Article read progress
0%

Public and private morality

Society adopting two sets of moral standards - a public morality, and a private morality - would allow us to maximise the freedom of choice of the individual in the private arena, while also maximising the right of the individual to be shielded from "temptation" or offence, in the public arena. 

The public morality would be quite conservative.  It would apply to all public places and all organs of the public media. 

For example, an elderly citizen wanting to buy half a dozen eggs should not feel compelled to enter the corner grocer with eyes downcast to avoid seeing lurid and for her deeply offensive magazine covers.  Similarly no family watching television should be forced to turn it off or switch channels because unexpected material is screened which they find offensive.

It behoves those operating in the public arena to keep “their ankles covered”, and conservative standards of public expression and behaviour should be defined and enforced. 
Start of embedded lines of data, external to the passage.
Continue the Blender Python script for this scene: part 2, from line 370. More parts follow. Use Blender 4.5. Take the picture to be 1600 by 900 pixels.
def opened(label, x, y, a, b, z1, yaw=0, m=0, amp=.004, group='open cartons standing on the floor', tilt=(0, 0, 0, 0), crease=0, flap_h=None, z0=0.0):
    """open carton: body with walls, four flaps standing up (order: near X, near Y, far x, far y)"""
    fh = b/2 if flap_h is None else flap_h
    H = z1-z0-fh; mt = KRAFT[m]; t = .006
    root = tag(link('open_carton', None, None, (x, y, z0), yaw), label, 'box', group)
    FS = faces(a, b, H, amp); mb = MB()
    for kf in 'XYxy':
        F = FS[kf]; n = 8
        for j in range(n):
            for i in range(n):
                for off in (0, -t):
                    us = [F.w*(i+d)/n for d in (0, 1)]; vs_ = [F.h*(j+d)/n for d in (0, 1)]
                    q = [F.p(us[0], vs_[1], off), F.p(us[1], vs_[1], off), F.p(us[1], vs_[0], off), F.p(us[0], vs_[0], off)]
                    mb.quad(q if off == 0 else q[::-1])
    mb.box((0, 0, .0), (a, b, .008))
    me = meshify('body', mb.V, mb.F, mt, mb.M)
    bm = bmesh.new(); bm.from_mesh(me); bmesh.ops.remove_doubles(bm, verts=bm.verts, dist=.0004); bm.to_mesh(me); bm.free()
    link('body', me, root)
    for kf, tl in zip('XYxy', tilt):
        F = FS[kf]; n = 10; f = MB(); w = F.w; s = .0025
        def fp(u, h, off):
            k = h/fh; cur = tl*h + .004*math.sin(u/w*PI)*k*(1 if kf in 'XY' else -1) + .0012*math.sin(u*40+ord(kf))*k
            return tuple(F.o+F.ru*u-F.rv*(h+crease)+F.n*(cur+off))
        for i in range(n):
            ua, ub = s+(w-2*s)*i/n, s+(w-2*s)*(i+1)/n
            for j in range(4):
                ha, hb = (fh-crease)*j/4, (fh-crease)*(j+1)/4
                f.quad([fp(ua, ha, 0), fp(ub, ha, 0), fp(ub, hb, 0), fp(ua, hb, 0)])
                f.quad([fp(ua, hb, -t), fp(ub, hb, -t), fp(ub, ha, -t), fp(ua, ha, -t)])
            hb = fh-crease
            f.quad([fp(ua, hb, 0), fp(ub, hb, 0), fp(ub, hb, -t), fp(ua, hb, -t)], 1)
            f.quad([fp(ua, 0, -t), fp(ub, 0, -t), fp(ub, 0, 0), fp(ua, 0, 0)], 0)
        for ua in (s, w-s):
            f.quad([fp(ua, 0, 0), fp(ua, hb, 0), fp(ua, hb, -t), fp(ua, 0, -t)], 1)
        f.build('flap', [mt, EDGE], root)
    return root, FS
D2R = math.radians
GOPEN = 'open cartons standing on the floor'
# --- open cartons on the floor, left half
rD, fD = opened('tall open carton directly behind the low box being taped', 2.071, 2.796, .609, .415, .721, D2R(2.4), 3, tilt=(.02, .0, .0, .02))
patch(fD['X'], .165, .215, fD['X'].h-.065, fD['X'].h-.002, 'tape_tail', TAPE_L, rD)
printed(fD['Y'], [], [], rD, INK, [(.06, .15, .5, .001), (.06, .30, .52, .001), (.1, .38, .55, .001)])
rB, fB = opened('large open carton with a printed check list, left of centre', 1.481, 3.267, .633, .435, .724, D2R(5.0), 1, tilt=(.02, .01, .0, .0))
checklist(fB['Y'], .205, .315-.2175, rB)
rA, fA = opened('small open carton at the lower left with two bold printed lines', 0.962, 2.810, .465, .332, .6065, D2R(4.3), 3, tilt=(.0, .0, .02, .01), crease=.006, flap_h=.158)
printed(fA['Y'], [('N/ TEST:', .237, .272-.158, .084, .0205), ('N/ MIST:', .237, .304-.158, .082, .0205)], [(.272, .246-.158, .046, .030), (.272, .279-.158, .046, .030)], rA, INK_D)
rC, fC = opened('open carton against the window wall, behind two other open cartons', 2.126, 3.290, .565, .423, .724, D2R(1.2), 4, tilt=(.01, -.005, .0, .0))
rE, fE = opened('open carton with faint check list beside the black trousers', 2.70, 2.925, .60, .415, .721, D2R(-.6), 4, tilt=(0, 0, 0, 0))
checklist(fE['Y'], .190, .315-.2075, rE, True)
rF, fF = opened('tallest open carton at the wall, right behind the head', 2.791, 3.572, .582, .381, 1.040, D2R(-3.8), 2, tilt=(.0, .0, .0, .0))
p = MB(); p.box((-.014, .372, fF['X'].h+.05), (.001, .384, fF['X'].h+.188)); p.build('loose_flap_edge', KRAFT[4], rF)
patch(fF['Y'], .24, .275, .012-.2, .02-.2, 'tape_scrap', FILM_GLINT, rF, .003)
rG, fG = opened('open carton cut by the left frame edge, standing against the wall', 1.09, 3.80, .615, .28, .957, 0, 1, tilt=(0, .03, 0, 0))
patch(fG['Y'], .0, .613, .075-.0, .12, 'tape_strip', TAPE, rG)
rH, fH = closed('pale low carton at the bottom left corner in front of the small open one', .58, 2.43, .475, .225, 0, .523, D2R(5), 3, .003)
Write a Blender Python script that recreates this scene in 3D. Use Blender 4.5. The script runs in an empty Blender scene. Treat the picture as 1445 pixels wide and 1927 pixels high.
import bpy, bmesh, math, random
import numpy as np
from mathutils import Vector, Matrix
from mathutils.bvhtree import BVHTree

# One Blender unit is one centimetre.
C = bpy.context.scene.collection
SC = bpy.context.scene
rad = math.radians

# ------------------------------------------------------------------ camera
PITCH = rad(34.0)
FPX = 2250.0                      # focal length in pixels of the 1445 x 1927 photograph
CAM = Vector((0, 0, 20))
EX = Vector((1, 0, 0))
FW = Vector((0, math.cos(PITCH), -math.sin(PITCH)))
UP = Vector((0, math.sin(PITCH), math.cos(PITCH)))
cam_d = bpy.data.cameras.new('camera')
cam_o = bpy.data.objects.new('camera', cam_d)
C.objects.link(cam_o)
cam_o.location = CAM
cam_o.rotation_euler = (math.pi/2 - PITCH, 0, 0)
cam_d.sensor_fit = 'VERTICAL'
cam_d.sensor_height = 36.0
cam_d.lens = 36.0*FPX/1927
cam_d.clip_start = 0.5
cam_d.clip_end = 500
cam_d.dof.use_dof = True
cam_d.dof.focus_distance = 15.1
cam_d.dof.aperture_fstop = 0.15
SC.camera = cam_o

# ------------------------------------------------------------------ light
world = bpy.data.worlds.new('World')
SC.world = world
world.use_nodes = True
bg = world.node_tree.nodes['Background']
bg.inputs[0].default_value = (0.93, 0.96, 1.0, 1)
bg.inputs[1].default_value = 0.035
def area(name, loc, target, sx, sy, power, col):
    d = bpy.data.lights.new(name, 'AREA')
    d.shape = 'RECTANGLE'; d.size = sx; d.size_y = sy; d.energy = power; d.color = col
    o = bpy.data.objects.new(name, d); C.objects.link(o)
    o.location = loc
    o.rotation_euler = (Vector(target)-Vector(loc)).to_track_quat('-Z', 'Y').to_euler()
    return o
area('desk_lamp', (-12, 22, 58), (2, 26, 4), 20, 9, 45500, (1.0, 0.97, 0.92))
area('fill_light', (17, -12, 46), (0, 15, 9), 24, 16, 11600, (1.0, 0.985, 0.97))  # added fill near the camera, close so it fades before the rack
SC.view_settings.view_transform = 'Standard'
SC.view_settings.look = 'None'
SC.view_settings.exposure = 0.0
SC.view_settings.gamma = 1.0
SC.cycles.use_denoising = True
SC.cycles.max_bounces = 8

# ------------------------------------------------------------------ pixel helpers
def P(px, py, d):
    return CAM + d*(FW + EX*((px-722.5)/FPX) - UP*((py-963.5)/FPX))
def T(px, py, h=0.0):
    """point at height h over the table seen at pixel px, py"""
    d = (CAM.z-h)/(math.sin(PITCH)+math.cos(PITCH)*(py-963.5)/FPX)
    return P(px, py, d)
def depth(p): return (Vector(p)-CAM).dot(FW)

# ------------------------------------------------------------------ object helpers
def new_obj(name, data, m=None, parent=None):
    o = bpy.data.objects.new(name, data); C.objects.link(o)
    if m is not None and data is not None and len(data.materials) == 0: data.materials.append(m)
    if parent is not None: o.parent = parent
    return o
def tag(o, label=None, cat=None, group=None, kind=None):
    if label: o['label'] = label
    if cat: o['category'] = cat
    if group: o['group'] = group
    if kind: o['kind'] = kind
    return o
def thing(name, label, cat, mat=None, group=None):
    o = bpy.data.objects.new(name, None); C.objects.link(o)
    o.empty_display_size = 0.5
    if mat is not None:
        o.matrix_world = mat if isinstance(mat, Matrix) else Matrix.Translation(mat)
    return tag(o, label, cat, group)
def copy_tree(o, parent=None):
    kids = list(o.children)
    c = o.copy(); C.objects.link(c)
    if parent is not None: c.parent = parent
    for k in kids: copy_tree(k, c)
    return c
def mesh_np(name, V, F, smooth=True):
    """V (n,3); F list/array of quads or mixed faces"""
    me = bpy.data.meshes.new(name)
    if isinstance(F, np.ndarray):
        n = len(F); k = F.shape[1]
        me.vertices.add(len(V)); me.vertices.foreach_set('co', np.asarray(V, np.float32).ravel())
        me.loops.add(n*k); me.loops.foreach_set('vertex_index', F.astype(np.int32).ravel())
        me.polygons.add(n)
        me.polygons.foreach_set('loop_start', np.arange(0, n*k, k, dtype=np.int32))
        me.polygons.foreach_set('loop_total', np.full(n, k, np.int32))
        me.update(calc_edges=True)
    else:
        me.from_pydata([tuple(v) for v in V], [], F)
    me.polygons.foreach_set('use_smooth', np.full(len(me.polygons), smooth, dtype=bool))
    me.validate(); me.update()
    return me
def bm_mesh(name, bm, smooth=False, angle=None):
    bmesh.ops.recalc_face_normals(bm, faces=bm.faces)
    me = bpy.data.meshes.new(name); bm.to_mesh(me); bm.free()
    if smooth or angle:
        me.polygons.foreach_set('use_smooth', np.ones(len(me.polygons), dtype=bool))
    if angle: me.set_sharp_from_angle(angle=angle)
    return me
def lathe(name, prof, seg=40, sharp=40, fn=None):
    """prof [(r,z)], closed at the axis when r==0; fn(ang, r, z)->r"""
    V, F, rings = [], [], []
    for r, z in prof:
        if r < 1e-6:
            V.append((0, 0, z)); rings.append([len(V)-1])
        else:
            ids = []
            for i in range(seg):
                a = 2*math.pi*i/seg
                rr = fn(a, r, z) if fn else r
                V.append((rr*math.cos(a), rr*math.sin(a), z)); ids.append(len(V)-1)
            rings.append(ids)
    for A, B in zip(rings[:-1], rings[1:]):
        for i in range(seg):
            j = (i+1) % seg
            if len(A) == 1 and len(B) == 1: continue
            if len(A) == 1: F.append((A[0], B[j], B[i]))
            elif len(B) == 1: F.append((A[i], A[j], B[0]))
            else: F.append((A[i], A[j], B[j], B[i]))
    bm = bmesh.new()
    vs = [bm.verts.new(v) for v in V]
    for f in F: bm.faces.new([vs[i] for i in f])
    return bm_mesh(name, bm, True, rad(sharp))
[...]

A conservative, and quietly understated public morality would allow Society to respect the right its more sheltered souls have not to be offended in public places and by the public media. 

In public the blatant display of your ethnic or religious affiliation, or your sexual orientation would be discouraged.  These are private matters. 

The public morality and the social infrastructure that enables it, need to be broad and tolerant enough not to discriminate and marginalise individuals and groups on the basis of their race, sex, gender identity, sexual orientation, age or disability.

A separate private morality would ensure that those individuals who wish to taste more of life, and to perhaps place themselves at greater risk, may do so. 

Virtually unrestricted freedom ought to be possible in the private arena within the bounds of informed consent[1].  What anybody does in private ought to be no one else's concern except to the extent that it involves the deliberate abrogation of another human being's choice set[2]

The private arena would include private homes, limited circulation publications, restricted access electronic media, designated urban areas such as red light districts, places of worship, and any non-essential establishments to which members of the public would have access only by their express action after having been suitably forewarned. 

The dualism of distinct public and private moralities, while it will find favour neither with the absolutists nor the liberals among us, should allow the greatest diversity of values and belief systems[3] to coexist peaceably in society.